Muitas vezes, antecipando a construção dos sentidos da história, a leitura se faz da capa para dentro do livro — e temos, com Geoffroy de Pennart, um bom exemplo de jogo literário. Pra começar, o título é uma frase completa: É preciso soltar o Gaspar! E podemos indagar ao leitor quem a diz, quem é a personagem, como a vemos, o que ela faz em uma motocicleta correndo a toda velocidade? Observe também a estrada de terra, a fumaça, os traços que indicam a trepidação, a inclinação dos braços, o olhar, os nervos tensos, os chifres e os sapatos femininos... quem é ela, quem é Gaspar, onde estará preso, quem o prendeu?
Abrindo o livro, no lugar das páginas de guarda, temos uma galeria de retratos de antigos personagens de fábulas e contos populares, tudo misturado: três ursos, três porquinhos, ovelha, cegonha, touro, lobos e cabritinhos, vários e vários cabritinhos!! Mesmo o pequeno leitor poderá navegar pela memória intertextual de diferentes histórias que ouviu ou conheceu em livros e desenhos animados. Pois agora esses personagens viverão uma nova aventura, reunidos numa narrativa que se tece com o ritmo da lengalenga num conto acumulativo.
Tudo começa com um cheiro doce e quentinho espalhando-se pelo ar e a Dona Cabra guardando um prato de rosquinhas para esfriar na despensa. No entanto, Gaspar, o cabritinho número cinco, sente um desejo irresistível e... acaba preso lá dentro, quando a porta bate violentamente e a chave se quebra na fechadura. Está pronta a confusão neste livro em que lemos a ilustração e o texto-legenda, mais as onomatopeia e outros sinais gráficos que marcam a linguagem das histórias em quadrinhos, revisitando outras tantas narrativas da literatura tradicional.
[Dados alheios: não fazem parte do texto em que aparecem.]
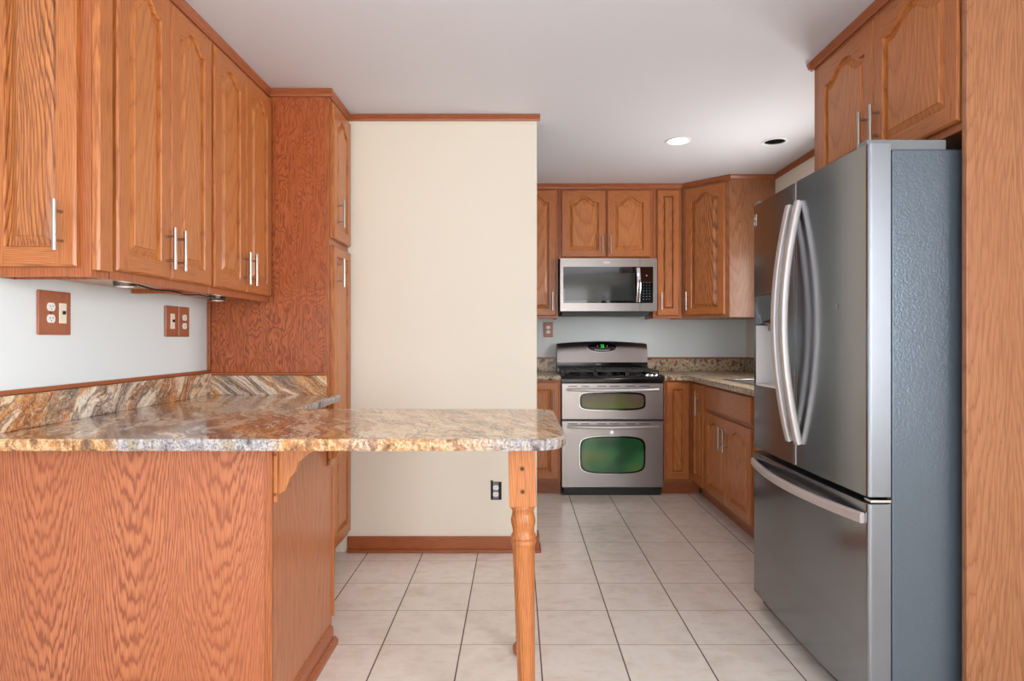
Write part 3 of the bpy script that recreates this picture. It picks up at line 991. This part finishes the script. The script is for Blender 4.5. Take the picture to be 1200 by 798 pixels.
def oven_door(name, z0, z1, wz0, wz1, glass, hz, badge):
    m = MB(); m.box(0.004, 0, z0, W_ - 0.004, 0.036, z1, STEEL)
    for i, (a, b) in enumerate(((0.03, 0.10), (0.13, 0.19), (0.25, 0.32), (0.345, 0.42), (0.47, 0.54), (0.57, 0.65))):
        m.box(a + 0.02, -0.0008, z1 - 0.024, b + 0.02, 0.002, z1 - 0.018, SLOT)
    d = obj(name, m, r, 0.0025)
    cz, hb = (wz0 + wz1) / 2, (wz1 - wz0) / 2
    m = MB()
    m.prism(superel(0.388, cz, 0.252, hb + 0.008)[::-1], -0.0018, 0.001, CHROME, 'y')
    m.prism(superel(0.388, cz, 0.249, hb + 0.005)[::-1], -0.0030, 0.001, BLACK, 'y')
    m.prism(superel(0.388, cz, 0.236, hb - 0.006)[::-1], -0.0040, 0.001, glass, 'y')
    obj('oven_window', m, d)
    m = MB()
    path = [(0.045 + 0.686 * t / 24, -0.014 - 0.036 * math.sin(PI * t / 24) ** 0.7, hz - 0.004 * math.sin(PI * t / 24)) for t in range(25)]
    m.sweep(path, (0, 0, 1), HANDLE, 0.0105, 0.008, 14, 2.4)
    for x in (0.05, 0.726):
        m.box(x - 0.012, -0.018, hz - 0.010, x + 0.012, 0.001, hz + 0.010, HANDLE)
    obj('handle', m, d)
    if badge:
        m = MB(); m.cyl((0.382, 0.0, z1 - 0.083), (0.382, -0.002, z1 - 0.083), 0.017, LGREYP, 24)
        m.cyl((0.382, -0.002, z1 - 0.083), (0.382, -0.0026, z1 - 0.083), 0.013, CHROME, 24)
        obj('badge', m, d)
oven_door('upper_oven_door', 0.580, 0.851, 0.654, 0.780, OVENUP, 0.806, False)
oven_door('lower_oven_door', 0.064, 0.566, 0.172, 0.446, OVENLOW, 0.526, True)
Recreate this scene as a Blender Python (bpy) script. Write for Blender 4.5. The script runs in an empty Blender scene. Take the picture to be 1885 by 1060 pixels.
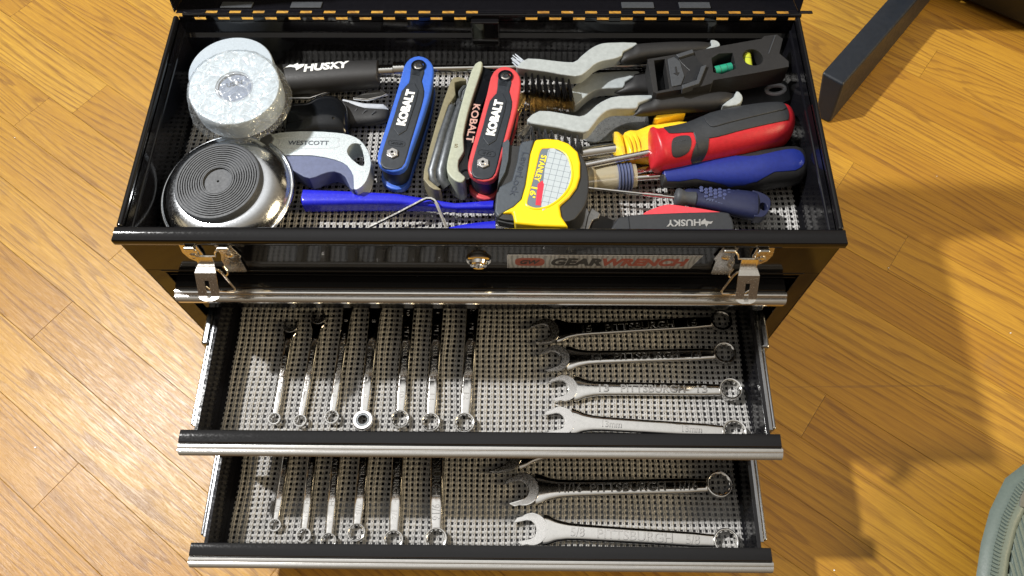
import bpy, math, random
import numpy as np
from mathutils import Vector, Matrix
from mathutils.geometry import tessellate_polygon
random.seed(7); np.random.seed(7)
S = 0.01                      # all sizes below are in centimetres
R = math.radians
scene = bpy.context.scene
col = scene.collection

# ---------------- camera ----------------
cam = bpy.data.cameras.new("camera"); cam_o = bpy.data.objects.new("camera", cam); col.objects.link(cam_o)
YAW, PITCH, ROLL = 0.0277, 0.4522, -0.0195
rot = Matrix.Rotation(YAW, 4, 'Z') @ Matrix.Rotation(PITCH, 4, 'X') @ Matrix.Rotation(ROLL, 4, 'Z')
cam_o.matrix_world = Matrix.Translation(Vector((29.124, -26.785, 76.286))*S) @ rot
cam.sensor_width = 36.0; cam.lens = 1406.6/1885*36.0
cam.clip_start = 0.01; cam.clip_end = 50
scene.camera = cam_o

# ---------------- world and lamps ----------------
world = bpy.data.worlds.new("World"); scene.world = world; world.use_nodes = True
nt = world.node_tree; bg = nt.nodes['Background']
# a plain room: dim warm floor level, paler walls, ceiling brighter towards the lamp side
tc = nt.nodes.new('ShaderNodeTexCoord'); dt = nt.nodes.new('ShaderNodeVectorMath'); dt.operation = 'DOT_PRODUCT'
dt.inputs[1].default_value = Vector((-.16, .26, .95)).normalized(); nt.links.new(tc.outputs['Generated'], dt.inputs[0])
rmp = nt.nodes.new('ShaderNodeValToRGB'); nt.links.new(dt.outputs['Value'], rmp.inputs[0]); nt.links.new(rmp.outputs[0], bg.inputs[0])
e = rmp.color_ramp.elements
e[0].position = 0.0; e[0].color = (0.13, 0.09, 0.06, 1)
e[1].position = 1.0; e[1].color = (1.20, 1.18, 1.14, 1)
for pos, c in ((.35, (.20, .155, .105)), (.65, (.33, .28, .21)), (.84, (.48, .45, .40))): k = rmp.color_ramp.elements.new(pos); k.color = (*c, 1)
bg.inputs[1].default_value = 0.84

def lamp(name, loc, target, power, size, color):
    d = bpy.data.lights.new(name, 'AREA'); d.shape = 'DISK'; d.size = size*S; d.energy = power; d.color = color
    o = bpy.data.objects.new(name, d); col.objects.link(o); o.location = Vector(loc)*S
    o.rotation_euler = (Vector(target)-Vector(loc)).to_track_quat('-Z', 'Y').to_euler(); return o
lamp("key_lamp", (-104, 54, 212), (170, 0, 10), 90, 9, (1.0, 0.985, 0.96))
lamp("warm_fill", (330, -60, 190), (60, 0, 10), 84, 150, (1.0, 0.80, 0.49))  # unseen warm fill, added to lift the shaded floor
scene.view_settings.view_transform = 'Standard'; scene.view_settings.look = 'None'
scene.view_settings.exposure = 0.0; scene.view_settings.gamma = 1.0

# ---------------- materials ----------------
def nodes(name):
    m = bpy.data.materials.new(name); m.use_nodes = True
    return m, m.node_tree, m.node_tree.nodes['Principled BSDF']
def coords(nt, sc=(1, 1, 1)):
    t = nt.nodes.new('ShaderNodeTexCoord'); mp = nt.nodes.new('ShaderNodeMapping'); mp.inputs['Scale'].default_value = [c/S for c in sc]
    nt.links.new(t.outputs['Object'], mp.inputs[0]); return mp.outputs[0]
def noise(nt, vec, scale, detail=3, rough=.5, dist=0.):
    n = nt.nodes.new('ShaderNodeTexNoise'); n.inputs['Scale'].default_value = scale; n.inputs['Detail'].default_value = detail
    n.inputs['Roughness'].default_value = rough; n.inputs['Distortion'].default_value = dist; nt.links.new(vec, n.inputs['Vector']); return n.outputs['Fac']
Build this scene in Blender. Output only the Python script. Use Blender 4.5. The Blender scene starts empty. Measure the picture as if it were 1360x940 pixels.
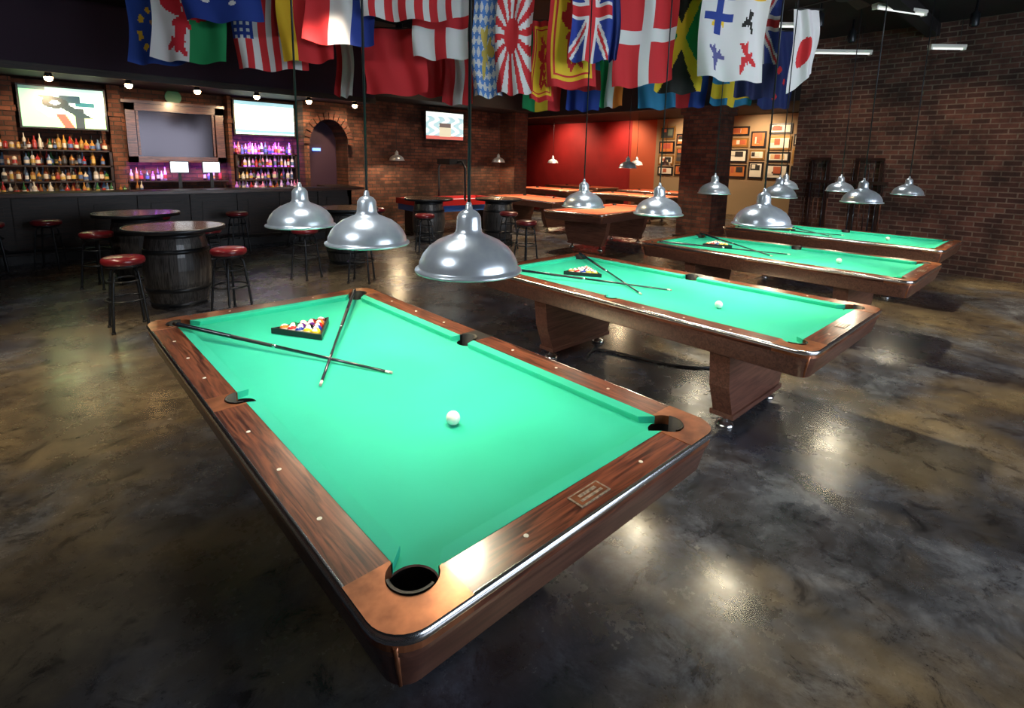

Mas não somente isso: a ironia dos desenhos e dos personagens coadjuvantes levam-nos também ao clima da sátira e da crítica de costumes: todos os homens estão sempre ocupados demais com seus trabalhos para ajudar a mamãe Cabra até que... a ajuda vem solidariamente de outra personagem que você descobrirá lendo e vendo o livro!